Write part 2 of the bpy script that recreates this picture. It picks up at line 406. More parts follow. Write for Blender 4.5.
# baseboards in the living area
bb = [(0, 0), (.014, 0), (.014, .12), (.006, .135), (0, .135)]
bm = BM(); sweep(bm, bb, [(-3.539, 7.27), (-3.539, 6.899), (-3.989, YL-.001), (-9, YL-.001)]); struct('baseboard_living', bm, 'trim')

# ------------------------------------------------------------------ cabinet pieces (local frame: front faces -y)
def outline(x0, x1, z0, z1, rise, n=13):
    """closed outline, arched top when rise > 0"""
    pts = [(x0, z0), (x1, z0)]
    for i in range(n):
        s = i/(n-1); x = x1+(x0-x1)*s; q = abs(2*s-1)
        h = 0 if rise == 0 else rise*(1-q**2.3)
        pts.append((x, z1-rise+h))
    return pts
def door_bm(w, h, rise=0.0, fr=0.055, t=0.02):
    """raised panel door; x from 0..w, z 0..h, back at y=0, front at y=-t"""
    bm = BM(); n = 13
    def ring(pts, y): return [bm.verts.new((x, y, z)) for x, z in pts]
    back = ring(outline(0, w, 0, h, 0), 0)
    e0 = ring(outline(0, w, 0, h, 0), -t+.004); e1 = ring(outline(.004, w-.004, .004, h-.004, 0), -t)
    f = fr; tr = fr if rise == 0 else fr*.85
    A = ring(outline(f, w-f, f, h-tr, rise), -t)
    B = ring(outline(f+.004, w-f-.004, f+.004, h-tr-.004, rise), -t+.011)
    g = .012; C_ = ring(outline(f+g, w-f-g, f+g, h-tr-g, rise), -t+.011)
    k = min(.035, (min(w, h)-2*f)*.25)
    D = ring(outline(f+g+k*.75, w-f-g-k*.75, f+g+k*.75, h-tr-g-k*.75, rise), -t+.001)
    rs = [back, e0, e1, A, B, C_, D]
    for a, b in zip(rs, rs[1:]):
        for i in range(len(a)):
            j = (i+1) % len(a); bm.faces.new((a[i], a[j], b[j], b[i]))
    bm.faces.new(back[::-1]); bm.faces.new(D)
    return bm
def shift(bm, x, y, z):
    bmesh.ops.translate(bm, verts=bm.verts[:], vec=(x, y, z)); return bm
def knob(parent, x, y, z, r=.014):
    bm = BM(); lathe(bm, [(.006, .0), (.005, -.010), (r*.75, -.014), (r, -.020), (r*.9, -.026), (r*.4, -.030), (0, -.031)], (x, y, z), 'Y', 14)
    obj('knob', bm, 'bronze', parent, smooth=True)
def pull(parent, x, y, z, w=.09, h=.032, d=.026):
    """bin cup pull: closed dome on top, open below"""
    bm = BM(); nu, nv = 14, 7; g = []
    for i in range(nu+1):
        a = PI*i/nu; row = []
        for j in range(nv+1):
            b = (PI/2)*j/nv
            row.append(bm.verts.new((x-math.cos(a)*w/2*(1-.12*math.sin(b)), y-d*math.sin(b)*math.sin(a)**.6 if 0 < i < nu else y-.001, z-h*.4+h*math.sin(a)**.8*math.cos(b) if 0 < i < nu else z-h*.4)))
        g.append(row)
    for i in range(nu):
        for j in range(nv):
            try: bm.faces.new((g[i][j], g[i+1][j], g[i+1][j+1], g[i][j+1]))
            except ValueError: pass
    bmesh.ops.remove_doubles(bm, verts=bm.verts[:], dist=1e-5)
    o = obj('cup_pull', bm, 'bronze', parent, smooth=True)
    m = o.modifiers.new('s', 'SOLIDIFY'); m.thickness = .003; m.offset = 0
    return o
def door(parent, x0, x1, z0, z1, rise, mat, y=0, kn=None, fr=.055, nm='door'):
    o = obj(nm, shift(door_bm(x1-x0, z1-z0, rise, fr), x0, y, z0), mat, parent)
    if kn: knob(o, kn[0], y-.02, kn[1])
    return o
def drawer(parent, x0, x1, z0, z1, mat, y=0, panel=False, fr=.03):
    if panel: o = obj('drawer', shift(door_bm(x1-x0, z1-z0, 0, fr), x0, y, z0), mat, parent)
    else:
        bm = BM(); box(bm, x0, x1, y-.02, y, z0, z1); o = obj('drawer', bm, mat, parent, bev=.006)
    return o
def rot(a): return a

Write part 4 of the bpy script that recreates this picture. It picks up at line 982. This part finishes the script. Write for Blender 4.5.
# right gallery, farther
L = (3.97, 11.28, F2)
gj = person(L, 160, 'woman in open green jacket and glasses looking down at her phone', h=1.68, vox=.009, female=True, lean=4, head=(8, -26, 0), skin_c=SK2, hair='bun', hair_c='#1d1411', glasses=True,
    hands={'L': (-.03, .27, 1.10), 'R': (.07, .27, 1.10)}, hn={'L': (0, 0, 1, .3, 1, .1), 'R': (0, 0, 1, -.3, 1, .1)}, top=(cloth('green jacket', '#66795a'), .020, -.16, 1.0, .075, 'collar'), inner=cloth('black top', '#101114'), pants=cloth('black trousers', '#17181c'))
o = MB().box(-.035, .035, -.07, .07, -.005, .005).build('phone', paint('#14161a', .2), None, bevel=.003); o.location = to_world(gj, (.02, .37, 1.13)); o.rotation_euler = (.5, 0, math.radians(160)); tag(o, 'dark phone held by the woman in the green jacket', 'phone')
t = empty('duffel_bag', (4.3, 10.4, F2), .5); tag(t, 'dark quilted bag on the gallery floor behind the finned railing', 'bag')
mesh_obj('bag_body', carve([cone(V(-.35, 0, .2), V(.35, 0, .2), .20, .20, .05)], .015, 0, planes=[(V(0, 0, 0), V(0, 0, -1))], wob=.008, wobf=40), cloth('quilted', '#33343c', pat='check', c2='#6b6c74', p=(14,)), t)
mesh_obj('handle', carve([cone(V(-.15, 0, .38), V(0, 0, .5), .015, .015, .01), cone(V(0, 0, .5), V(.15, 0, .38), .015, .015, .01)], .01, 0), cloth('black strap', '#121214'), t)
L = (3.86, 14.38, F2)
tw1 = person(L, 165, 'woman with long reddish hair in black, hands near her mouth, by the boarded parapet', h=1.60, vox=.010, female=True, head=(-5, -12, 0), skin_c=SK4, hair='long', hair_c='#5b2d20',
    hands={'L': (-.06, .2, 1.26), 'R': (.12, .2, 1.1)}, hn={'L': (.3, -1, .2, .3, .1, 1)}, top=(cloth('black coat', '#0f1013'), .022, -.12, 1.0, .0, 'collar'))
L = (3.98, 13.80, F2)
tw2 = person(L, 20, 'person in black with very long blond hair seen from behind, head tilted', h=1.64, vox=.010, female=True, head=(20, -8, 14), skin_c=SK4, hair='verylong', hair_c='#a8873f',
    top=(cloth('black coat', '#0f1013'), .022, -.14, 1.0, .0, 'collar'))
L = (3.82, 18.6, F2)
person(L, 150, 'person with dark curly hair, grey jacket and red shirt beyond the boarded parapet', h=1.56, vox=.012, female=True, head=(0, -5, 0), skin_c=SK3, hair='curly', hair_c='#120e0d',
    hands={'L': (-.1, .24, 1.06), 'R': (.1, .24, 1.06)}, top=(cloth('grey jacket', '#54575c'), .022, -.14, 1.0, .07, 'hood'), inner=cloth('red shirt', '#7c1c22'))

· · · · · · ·

PROBLEM DETAILS: Restate every record exactly, leaving nothing out.

SOLUTION BELOW:
Write part 2 of the bpy script that recreates this picture. It picks up at line 406. More parts follow. Write for Blender 4.5.
# baseboards in the living area
bb = [(0, 0), (.014, 0), (.014, .12), (.006, .135), (0, .135)]
bm = BM(); sweep(bm, bb, [(-3.539, 7.27), (-3.539, 6.899), (-3.989, YL-.001), (-9, YL-.001)]); struct('baseboard_living', bm, 'trim')

# ------------------------------------------------------------------ cabinet pieces (local frame: front faces -y)
def outline(x0, x1, z0, z1, rise, n=13):
    """closed outline, arched top when rise > 0"""
    pts = [(x0, z0), (x1, z0)]
    for i in range(n):
        s = i/(n-1); x = x1+(x0-x1)*s; q = abs(2*s-1)
        h = 0 if rise == 0 else rise*(1-q**2.3)
        pts.append((x, z1-rise+h))
    return pts
def door_bm(w, h, rise=0.0, fr=0.055, t=0.02):
    """raised panel door; x from 0..w, z 0..h, back at y=0, front at y=-t"""
    bm = BM(); n = 13
    def ring(pts, y): return [bm.verts.new((x, y, z)) for x, z in pts]
    back = ring(outline(0, w, 0, h, 0), 0)
    e0 = ring(outline(0, w, 0, h, 0), -t+.004); e1 = ring(outline(.004, w-.004, .004, h-.004, 0), -t)
    f = fr; tr = fr if rise == 0 else fr*.85
    A = ring(outline(f, w-f, f, h-tr, rise), -t)
    B = ring(outline(f+.004, w-f-.004, f+.004, h-tr-.004, rise), -t+.011)
    g = .012; C_ = ring(outline(f+g, w-f-g, f+g, h-tr-g, rise), -t+.011)
    k = min(.035, (min(w, h)-2*f)*.25)
    D = ring(outline(f+g+k*.75, w-f-g-k*.75, f+g+k*.75, h-tr-g-k*.75, rise), -t+.001)
    rs = [back, e0, e1, A, B, C_, D]
    for a, b in zip(rs, rs[1:]):
        for i in range(len(a)):
            j = (i+1) % len(a); bm.faces.new((a[i], a[j], b[j], b[i]))
    bm.faces.new(back[::-1]); bm.faces.new(D)
    return bm
def shift(bm, x, y, z):
    bmesh.ops.translate(bm, verts=bm.verts[:], vec=(x, y, z)); return bm
def knob(parent, x, y, z, r=.014):
    bm = BM(); lathe(bm, [(.006, .0), (.005, -.010), (r*.75, -.014), (r, -.020), (r*.9, -.026), (r*.4, -.030), (0, -.031)], (x, y, z), 'Y', 14)
    obj('knob', bm, 'bronze', parent, smooth=True)
def pull(parent, x, y, z, w=.09, h=.032, d=.026):
    """bin cup pull: closed dome on top, open below"""
    bm = BM(); nu, nv = 14, 7; g = []
    for i in range(nu+1):
        a = PI*i/nu; row = []
        for j in range(nv+1):
            b = (PI/2)*j/nv
            row.append(bm.verts.new((x-math.cos(a)*w/2*(1-.12*math.sin(b)), y-d*math.sin(b)*math.sin(a)**.6 if 0 < i < nu else y-.001, z-h*.4+h*math.sin(a)**.8*math.cos(b) if 0 < i < nu else z-h*.4)))
        g.append(row)
    for i in range(nu):
        for j in range(nv):
            try: bm.faces.new((g[i][j], g[i+1][j], g[i+1][j+1], g[i][j+1]))
            except ValueError: pass
    bmesh.ops.remove_doubles(bm, verts=bm.verts[:], dist=1e-5)
    o = obj('cup_pull', bm, 'bronze', parent, smooth=True)
    m = o.modifiers.new('s', 'SOLIDIFY'); m.thickness = .003; m.offset = 0
    return o
def door(parent, x0, x1, z0, z1, rise, mat, y=0, kn=None, fr=.055, nm='door'):
    o = obj(nm, shift(door_bm(x1-x0, z1-z0, rise, fr), x0, y, z0), mat, parent)
    if kn: knob(o, kn[0], y-.02, kn[1])
    return o
def drawer(parent, x0, x1, z0, z1, mat, y=0, panel=False, fr=.03):
    if panel: o = obj('drawer', shift(door_bm(x1-x0, z1-z0, 0, fr), x0, y, z0), mat, parent)
    else:
        bm = BM(); box(bm, x0, x1, y-.02, y, z0, z1); o = obj('drawer', bm, mat, parent, bev=.006)
    return o
def rot(a): return a

Write part 4 of the bpy script that recreates this picture. It picks up at line 982. This part finishes the script. Write for Blender 4.5.
# right gallery, farther
L = (3.97, 11.28, F2)
gj = person(L, 160, 'woman in open green jacket and glasses looking down at her phone', h=1.68, vox=.009, female=True, lean=4, head=(8, -26, 0), skin_c=SK2, hair='bun', hair_c='#1d1411', glasses=True,
    hands={'L': (-.03, .27, 1.10), 'R': (.07, .27, 1.10)}, hn={'L': (0, 0, 1, .3, 1, .1), 'R': (0, 0, 1, -.3, 1, .1)}, top=(cloth('green jacket', '#66795a'), .020, -.16, 1.0, .075, 'collar'), inner=cloth('black top', '#101114'), pants=cloth('black trousers', '#17181c'))
o = MB().box(-.035, .035, -.07, .07, -.005, .005).build('phone', paint('#14161a', .2), None, bevel=.003); o.location = to_world(gj, (.02, .37, 1.13)); o.rotation_euler = (.5, 0, math.radians(160)); tag(o, 'dark phone held by the woman in the green jacket', 'phone')
t = empty('duffel_bag', (4.3, 10.4, F2), .5); tag(t, 'dark quilted bag on the gallery floor behind the finned railing', 'bag')
mesh_obj('bag_body', carve([cone(V(-.35, 0, .2), V(.35, 0, .2), .20, .20, .05)], .015, 0, planes=[(V(0, 0, 0), V(0, 0, -1))], wob=.008, wobf=40), cloth('quilted', '#33343c', pat='check', c2='#6b6c74', p=(14,)), t)
mesh_obj('handle', carve([cone(V(-.15, 0, .38), V(0, 0, .5), .015, .015, .01), cone(V(0, 0, .5), V(.15, 0, .38), .015, .015, .01)], .01, 0), cloth('black strap', '#121214'), t)
L = (3.86, 14.38, F2)
tw1 = person(L, 165, 'woman with long reddish hair in black, hands near her mouth, by the boarded parapet', h=1.60, vox=.010, female=True, head=(-5, -12, 0), skin_c=SK4, hair='long', hair_c='#5b2d20',
    hands={'L': (-.06, .2, 1.26), 'R': (.12, .2, 1.1)}, hn={'L': (.3, -1, .2, .3, .1, 1)}, top=(cloth('black coat', '#0f1013'), .022, -.12, 1.0, .0, 'collar'))
L = (3.98, 13.80, F2)
tw2 = person(L, 20, 'person in black with very long blond hair seen from behind, head tilted', h=1.64, vox=.010, female=True, head=(20, -8, 14), skin_c=SK4, hair='verylong', hair_c='#a8873f',
    top=(cloth('black coat', '#0f1013'), .022, -.14, 1.0, .0, 'collar'))
L = (3.82, 18.6, F2)
person(L, 150, 'person with dark curly hair, grey jacket and red shirt beyond the boarded parapet', h=1.56, vox=.012, female=True, head=(0, -5, 0), skin_c=SK3, hair='curly', hair_c='#120e0d',
    hands={'L': (-.1, .24, 1.06), 'R': (.1, .24, 1.06)}, top=(cloth('grey jacket', '#54575c'), .022, -.14, 1.0, .07, 'hood'), inner=cloth('red shirt', '#7c1c22'))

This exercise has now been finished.